事案の全体像のとらえ方を示している同判決の一部をご紹介しておきたい。 *******************************************************************
☆ 事案の要旨
(1) 被告(東京都)の設置する高等学校又は特別支援学校の教職員である原告らが,その所属校において行われた卒業式又は入学式において,国歌斉唱時には指定された席で国旗に向かって起立し,国歌を斉唱することを求める校長の職務命令に違反して起立しなかったところ,東京都教育委員会は,かかる不起立は地方公務員法32条及び33条に違反するものであるとしたうえ,同法29条1項1号ないし3号に基づき,原告らに対し,戒告,減給又は停職の懲戒処分を行った。
(2) 本件は,原告らが,起立斉唱命令,その前提とな’った都教委の通達ないしそれらによる原告らに対する起立斉唱の義務付けは,原告らの思想・良心の自由,信教の自由,教育の自由を保障した憲法及び国際条約の規定に違反し,公権力行使の権限を踰越するものであり,「不当な支配」を禁じた教育基本法の規定にも抵触するから,原告らに対する起立斉唱命令は重大かつ明白な瑕疵を帯びるものとして無効であり,その違反を理由とする懲戒処分も違法であることに帰するし,仮に起立斉唱命令が有効であるとしても,その違反に対して戒告,減給又は停職の処分を科したことについては手続的瑕疵及び裁量権の逸脱・濫用があるから違法であるなどと主張して,被告に対し,各処分の取消しを求めるとともに,国家賠償法1条1項に基づく損害賠償(懲戒処分1件につき55万円)及びこれに対する訴状送達日(平成26年4月14日)の翌日から支払済みまで民法所定の年5分の割合による遅延損害金の支払を求める事案である。
☆ 争点
(1)原告Xに対する起立斉唱命令(本件職務命令)の有無
(2)本件職務命令等の憲法19条違反(思想・良心の自由の侵害)の有無
(3)本件職務命令等の憲法20条違反(信教の自由の侵害)の有無
(4)本件職務命令等の憲法26条,13条及び23条違反(教師の教育の自由の侵害)の有無
(5)本件職務命令等の国際条約違反の有無
(6)本件職務命令等の公権力行使の権限踰越ゆえの違憲・違法の有無
(7)本件職務命令等の教基法16条1項(不当な支配の禁止)違反の有無
(8)本件処分の手続的瑕疵の有無
(9)本件職務命令違反を理由として少なくとも戒告処分を科することの裁量権の逸脱・濫用の有無
(10)本件職務命令違反を理由として減給又は停職の処分を科することの裁量権の逸脱・濫用の有無
(11)国賠法1条1項に基づく損害賠償請求の当否
今進めている作業は、上記の(1)?(11)までの原判決の判断に対する反論である。
上記(10)に関する裁判所の判断だけが納得しうるもので、その余の判断は全て納得しがたい。

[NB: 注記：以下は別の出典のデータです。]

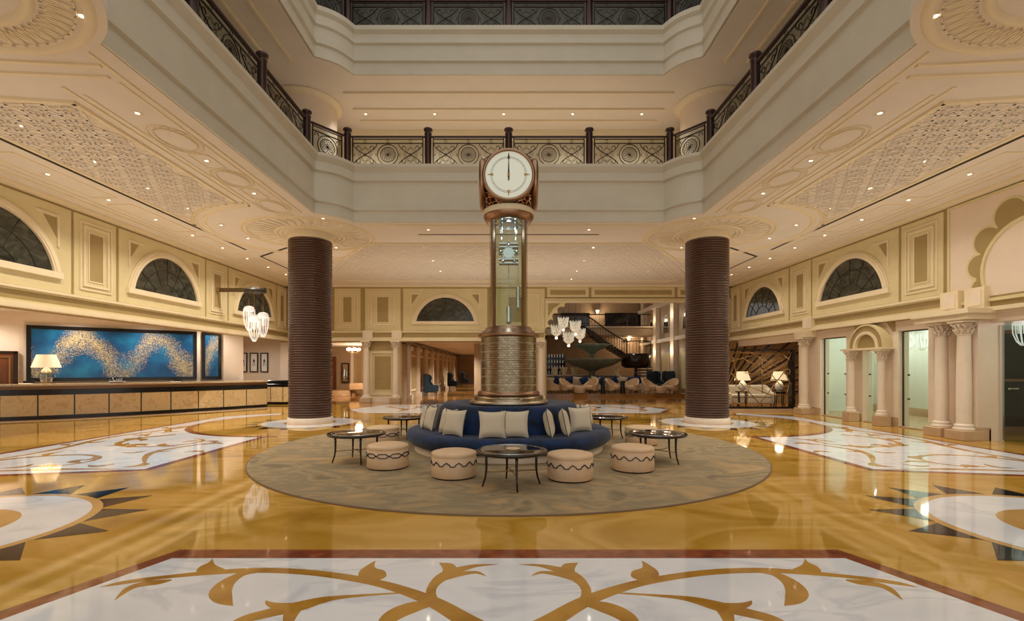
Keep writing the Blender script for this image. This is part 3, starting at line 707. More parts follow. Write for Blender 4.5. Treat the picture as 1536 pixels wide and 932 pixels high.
# small arch over the glass door
mb = MB(); ca, zs = 14.52, 2.2
WR.box(mb, 13.68, 15.4, 2.2, 2.26, 0, .42, 'light')
WR.prism(mb, circ(ca, 2.26, .42, 0, PI), .0, .2, 'tan'); WR.band(mb, circ(ca, 2.26, .42, 0, PI), circ(ca, 2.26, .5, 0, PI), 0, .29, 'light'); WR.band(mb, circ(ca, 2.26, .5, 0, PI), circ(ca, 2.26, .67, 0, PI), 0, .25, 'tan'); WR.band(mb, circ(ca, 2.26, .67, 0, PI), circ(ca, 2.26, .715, 0, PI), 0, .28, 'cream')
for s_ in (-1, 1): WR.prism(mb, [(ca+s_*.8, 2.98), (ca+s_*.5, 2.98), (ca+s_*.8, 2.62)], 0, .02, 'tan')
trim(mb)

# ------------------------------------------------------------------ glazed vestibule on the right
mb = MB(); mb.box(13.9, 14.1, 7, 19, 0, 3.1, 'vest'); mb.box(13.87, 13.9, 7, 19, 0, .3, 'skirt'); struct(mb, 'wall_vestibule')
mb = MB(); mb.box(11.28, 14.1, 18.4, 18.6, 0, 3.1, 'vest'); mb.box(11.28, 13.9, 12.45, 12.6, 0, 3.1, 'vest'); struct(mb, 'wall_vestibule_end')
mb = MB(); mb.box(WX+.3, 14.1, 6, 18.6, 2.95, 3.1, 'vest'); struct(mb, 'ceiling_vestibule')
mb = MB(); mb.box(11.0, 13.9, 12.6, 18.4, .004, .03, 'skirt'); struct(mb, 'floor_vestibule')
for a0, a1, lb in ((15.74, 17.0, 'frameless glass panel between the stone column and the small arch'), (12.5, 13.62, 'frameless glass panel between the small arch and the twin columns')):
    r_ = empty('glass_panel', lb, 'glass panel', (WX+.12, (a0+a1)/2, 0)); h = (a1-a0)/2
    MB().box(0, .02, -h, h, .03, 2.7, 'green').build('pane', r_)
    MB().box(-.01, .03, h-.025, h, .03, 2.7, 'lead').box(-.01, .03, -h, h, 2.67, 2.7, 'lead').build('edge_channel', r_)
    for yy in (-h+.2, h-.2):
        for zz in (1.47, .8):
            MB().lathe([(.024, -.012), (.024, .03)], 'lead', 12, T=Matrix.Translation((0, yy, zz)) @ Matrix.Rotation(PI/2, 4, 'Y')).build('glass_fitting', r_)
r_ = empty('glass_door', 'clear glass door standing under the small wall arch', 'door', (WX+.15, 14.52, 0))
MB().box(0, .02, -.52, .52, .03, 2.18, 'green').build('pane', r_)
for yy in (-.38, .38):
    for zz in (1.47, .8): MB().lathe([(.024, -.012), (.024, .03)], 'lead', 12, T=Matrix.Translation((0, yy, zz)) @ Matrix.Rotation(PI/2, 4, 'Y')).build('glass_fitting', r_)
MB().box(-.02, .05, -.5, -.3, 2.14, 2.2, 'lead').box(-.02, .05, -.5, -.3, .02, .07, 'lead').build('pivot_hinge', r_)
# entrance doorway at the far right
mb = MB(); mb.box(11.28, 14.1, 12.36, 12.44, 2.62, 2.95, 'vest'); mb.box(11.28, 12.3, 12.36, 12.44, 0, 2.62, 'vest')
mb.box(12.32, 14.0, 12.38, 12.4, .0, 2.6, 'night')
for x in (12.28, 12.52, 13.35, 13.5): mb.box(x, x+.1, 12.3, 12.42, 0, 2.6, 'frame_brown')
mb.box(12.38, 13.9, 12.3, 12.42, 2.54, 2.63, 'frame_brown'); mb.box(12.62, 13.9, 12.31, 12.42, 1.32, 1.38, 'frame_brown'); mb.box(12.38, 13.9, 12.31, 12.42, .0, .16, 'frame_brown')
d_ = struct(mb, 'door_2'); h_ = MB().box(12.46, 12.5, 12.18, 12.24, .9, 1.25, 'black'); h_.box(12.46, 12.5, 12.2, 12.34, 1.05, 1.09, 'black'); h_.build('door_handle', d_)
r_ = empty('glass_panel', 'tall clear glass sheet at the right edge, beside the pilaster of the entrance opening', 'glass panel', (WX+.2, 10.0, 0))
MB().box(0, .02, -.9, .95, .02, 2.62, 'clear').build('pane', r_); MB().box(-.01, .03, .93, .96, .02, 2.64, 'silver').build('edge_rail', r_); MB().lathe([(.02, 0), (.02, .2)], 'silver', 10, T=Matrix.Translation((-.1, .7, 1.2)) @ Matrix.Rotation(PI/2, 4, 'Y')).build('pull_handle', r_)

# ------------------------------------------------------------------ pillars
for sx, nm in ((-1, 'left'), (1, 'right')):
    o = empty('ribbed_pillar', 'tall round brown ribbed pillar on a cream base, %s of the clock' % nm, 'pillar', (sx*COLX, COLY, 0), 0, 'ribbed pillars')
    MB().lathe([(.66, 0.003), (.66, .15), (.645, .17), (.6, .18)], 'stone', 64).build('base', o)
    pr = []; n_ = 74; H0, H1 = .18, 5.52
    for i in range(n_):
        z = H0+(H1-H0)*i/n_; s_ = (H1-H0)/n_
        pr += [(.60, z), (.60, z+s_*.2), (.625, z+s_*.32), (.632, z+s_*.6), (.625, z+s_*.88), (.60, z+s_)]
    MB().lathe(pr, 'ribs', 64).build('ribbed_shaft', o)
    MB().lathe([(.6, 5.52), (.64, 5.54), (.66, 5.6), (.66, ZC)], 'light', 64).build('collar', o)

# ------------------------------------------------------------------ balustrades
def rail_panel(W, full=True):
    root = empty('iron_balustrade', '', 'balustrade')
    h = W/2; k = 'dark'; r = .011
    hr = MB(); hr.bbox(-h-.06, h+.06, -.035, .035, .84, .89, 'newel'); hr.build('handrail', root)
    fr = MB()
    for z in (.045, .685, .80): fr.box(-h, h, -.012, .012, z-.012, z+.012, k)
    for x in (-h, h): fr.box(x-.014, x+.014, -.014, .014, 0, .86, k)
    fro = fr.build('frame', root)
    lo, hi = .057, .673; zc = (lo+hi)/2; R = .29
    mo = MB()
    def cir(cx, cz, rr, rad=r, n=24): mo.tube([(cx+rr*math.cos(2*PI*i/n), 0, cz+rr*math.sin(2*PI*i/n)) for i in range(n)], rad, k, 4, True)
    cir(0, zc, R, .013, 32); cir(0, zc, .215, .007, 28)
    for i in range(12):
        a = i*PI/6; cir(.107*math.cos(a), zc+.107*math.sin(a), .107, .006, 16)
    mo.build('rosette', fro)
    mo = MB(); s_ = MB()
    def curl(x, z, sx_, sz_, q=.085):
        pts = []
        for i in range(13):
            t = i/12; a = PI/2*(-.2)+t*4.4; rr = q*(1-t*.7)
            pts.append((x+sx_*rr*math.cos(a), 0, z+sz_*rr*math.sin(a)))
        mo.tube(pts, .011, k, 4)
    if full:
        for sx_ in (-1, 1):
            cx = sx_*(h+R)/2*1.0
            w2 = (h-R)/2*.95
            for ph in (0, 1):     # interlaced waves forming lozenges
                for nn in (1, -1):
                    pts = [(cx+nn*w2*math.cos(PI*t), 0, lo+(hi-lo)*(t if ph == 0 else 1-t)) for t in [i/12 for i in range(13)]]
                    mo.tube(pts, .013, k, 4)
            mo.tube([(cx-w2*.42, 0, zc), (cx, 0, hi-.06), (cx+w2*.42, 0, zc), (cx, 0, lo+.06)], .007, k, 4, True)
            cir(cx, zc, .04, .007, 12); cir(cx, zc, w2*.55, .006, 16)
            for sz_ in (-1, 1):
                curl(cx-w2*.62, zc+sz_*.19, 1, sz_, .075); curl(cx+w2*.62, zc+sz_*.19, -1, sz_, .075)
            cir(sx_*(R+.03), zc, .028, .007, 10); cir(sx_*(h-.03), zc, .028, .007, 10)
            cir(cx, .742, .04, .006, 12)
        cir(0, .742, .04, .006, 12)
    else:
        for sx_ in (-1, 1):
            for sz_ in (-1, 1): mo = MB(); curl(sx_*(h-.09), zc+sz_*.22, -sx_, sz_, .08); mo.build('scroll', fro)
    if full: mo.build('scrollwork', fro)
    MB().box(-h-.05, h+.05, .05, .058, .02, .8, 'rail_glass').build('glass_sheet', root)
    return root
main = rail_panel(1.98); small = rail_panel(.86, False)
nw = empty('newel_post', '', 'post')
MB().lathe([(.12, 0), (.12, .06), (.1, .08), (.095, .1), (.095, .93), (.11, .95), (.075, .98), (.075, 1.0), (.12, 1.03), (.13, 1.06), (.12, 1.09), (.06, 1.12), (.0, 1.125)], 'newel', 20).build('turned_shaft', nw)
firsts = {'m': main, 's': small, 'n': nw}; used = set()
def place(key, loc, rz, label, group):
    o = firsts[key]
    if key in used: return copy_tree(o, loc, rz, label, group)
    used.add(key); o.location = loc; o.rotation_euler = (0, 0, rz); tag(o, label, None, group); return o
LV = (('lower', 7.31, 'lower gallery balustrade'), ('upper', 11.15, 'upper gallery balustrade'))
names5 = ['far left corner', 'left of centre', 'middle', 'right of centre', 'far right corner']
names4 = ['leftmost', 'second from left', 'third from left', 'rightmost']
for lv, z, grp in LV:
    for i in range(5): place('n', (-4.54+2.27*i, 13.62, z), 0, 'dark turned newel post of the %s back railing, %s' % (lv, names5[i]), grp+' posts')
    for i in range(4): place('m', (-3.405+2.27*i, 13.62, z), 0, 'dark ironwork panel of the %s back railing, %s of the four' % (lv, names4[i]), grp+' panels')
    for sx, nm in ((-1, 'left'), (1, 'right')):
        place('s', (sx*4.93, 13.16, z), -sx*math.radians(51), 'narrow iron rosette panel at the %s back corner of the %s railing' % (nm, lv), grp+' panels')
        for i in range(4 if lv == 'lower' else 3):
            y = 12.67-2.3*i
            place('n', (sx*5.29, y, z), 0, 'dark newel post of the %s %s side railing, %s from the corner' % (lv, nm, ['first', 'second', 'third', 'fourth'][i]), grp+' posts')
            if i < (3 if lv == 'lower' else 2): place('m', (sx*5.29, y-1.15, z), -sx*PI/2, 'ironwork panel of the %s %s side railing, %s from the corner' % (lv, nm, ['first', 'second', 'third'][i]), grp+' panels')

# ------------------------------------------------------------------ downlights
dl = empty('recessed_downlight', '', 'downlight')
MB().lathe([(.032, -.004), (.075, -.006), (.08, -.001), (.08, .02)], 'light', 20, cap=False).build('trim_ring', dl)
MB().lathe([(.055, -.004), (.055, .012)], 'bulb', 20).build('lamp', dl)
DLF = [True]
LIGHTS = []
def spot(x, y, z, e, ang=130, col=(1, .93, .82), rad=.05, name='downlight_and_fill_beam'):
    ld = bpy.data.lights.new(name, 'SPOT'); ld.energy = e; ld.color = col; ld.spot_size = math.radians(ang); ld.spot_blend = .9; ld.shadow_soft_size = rad
    o = bpy.data.objects.new(name, ld); COL.objects.link(o); o.location = (x, y, z); return o
def point(x, y, z, e, col=(1, .93, .82), rad=.12, name='lamp_glow'):
    ld = bpy.data.lights.new(name, 'POINT'); ld.energy = e; ld.color = col; ld.shadow_soft_size = rad
    o = bpy.data.objects.new(name, ld); COL.objects.link(o); o.location = (x, y, z); return o
def downlight(x, y, z, label, e=60, group='hall ceiling downlights'):
    if DLF[0]:
        DLF[0] = False; o = dl; o.location = (x, y, z); tag(o, label, None, group)
    else: o = copy_tree(dl, (x, y, z), 0, label, group)
    if e: spot(x, y, z-.03, e)
ES = 135
for sx, nm in ((-1, 'left'), (1, 'right')):
    for i in range(3): downlight(sx*5.93, 7.72+1.77*i, ZC, 'downlight in the %s ceiling border by the atrium edge, %s from the camera' % (nm, ORD[i]), ES)
    for i in range(6): downlight(sx*8.15, 8.1+1.4*i, ZC-.012, 'small downlight in the carved %s ceiling, %s from the camera' % (nm, ORD[i]), ES*.7)
    for i in range(9): downlight(sx*9.68, 8.6+1.55*i, ZC, 'downlight between dark slot and %s wall, %s from the camera' % (nm, ORD[i]), ES*(1.1 if sx < 0 else .5))
    downlight(sx*4.9, 5.55, ZC-.03, 'downlight in the %s rounded ceiling lobe, the farther of two' % nm, ES)
    downlight(sx*4.68, 5.3, ZC-.03, 'downlight in the %s rounded ceiling lobe, the nearer of two' % nm, 0)
    for i, y in enumerate((16.25, 18.25, 20.2, 22.0)):
        for x, q in ((2.85, 'inner'), (5.8, 'outer')):
            downlight(sx*x, y, ZC-.012, 'ceiling downlight behind the clock, %s row on the %s, %s from the camera' % (q, nm, ORD[i]), ES*.8)
    downlight(sx*5.05, 13.15, ZC, 'small downlight beside the %s pillar, at the atrium corner' % nm, ES*.5)
    downlight(sx*4.75, 13.75, ZC, 'small downlight beside the %s pillar, just behind the atrium corner' % nm, 0)
    downlight(sx*2.36, 14.2, ZC, 'small downlight just behind the atrium edge, %s of the clock' % nm, ES*.7)
for i in range(5): downlight(-4.6+2.22*i, 15.55, 9.84, 'bright downlight in the gallery soffit above the back railing, %s' % ['leftmost', 'second from left', 'middle', 'fourth from left', 'rightmost'][i], 135, 'gallery downlights')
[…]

憲法は、国家と国民の関係を規律する。国家象徴(国旗・国歌)と国民個人の価値的な優劣の関係は、憲法の最大関心事のはず。主権者国民の僕に過ぎない国家が、その主人である主権者国民に向かって、「吾に敬意を表明せよ」と命じることなどできるはずがない。これは憲法価値の序列における倒錯であり、背理でもある。真っ当な憲法判断を獲得すべく弁護団・原告団は努力を重ねている。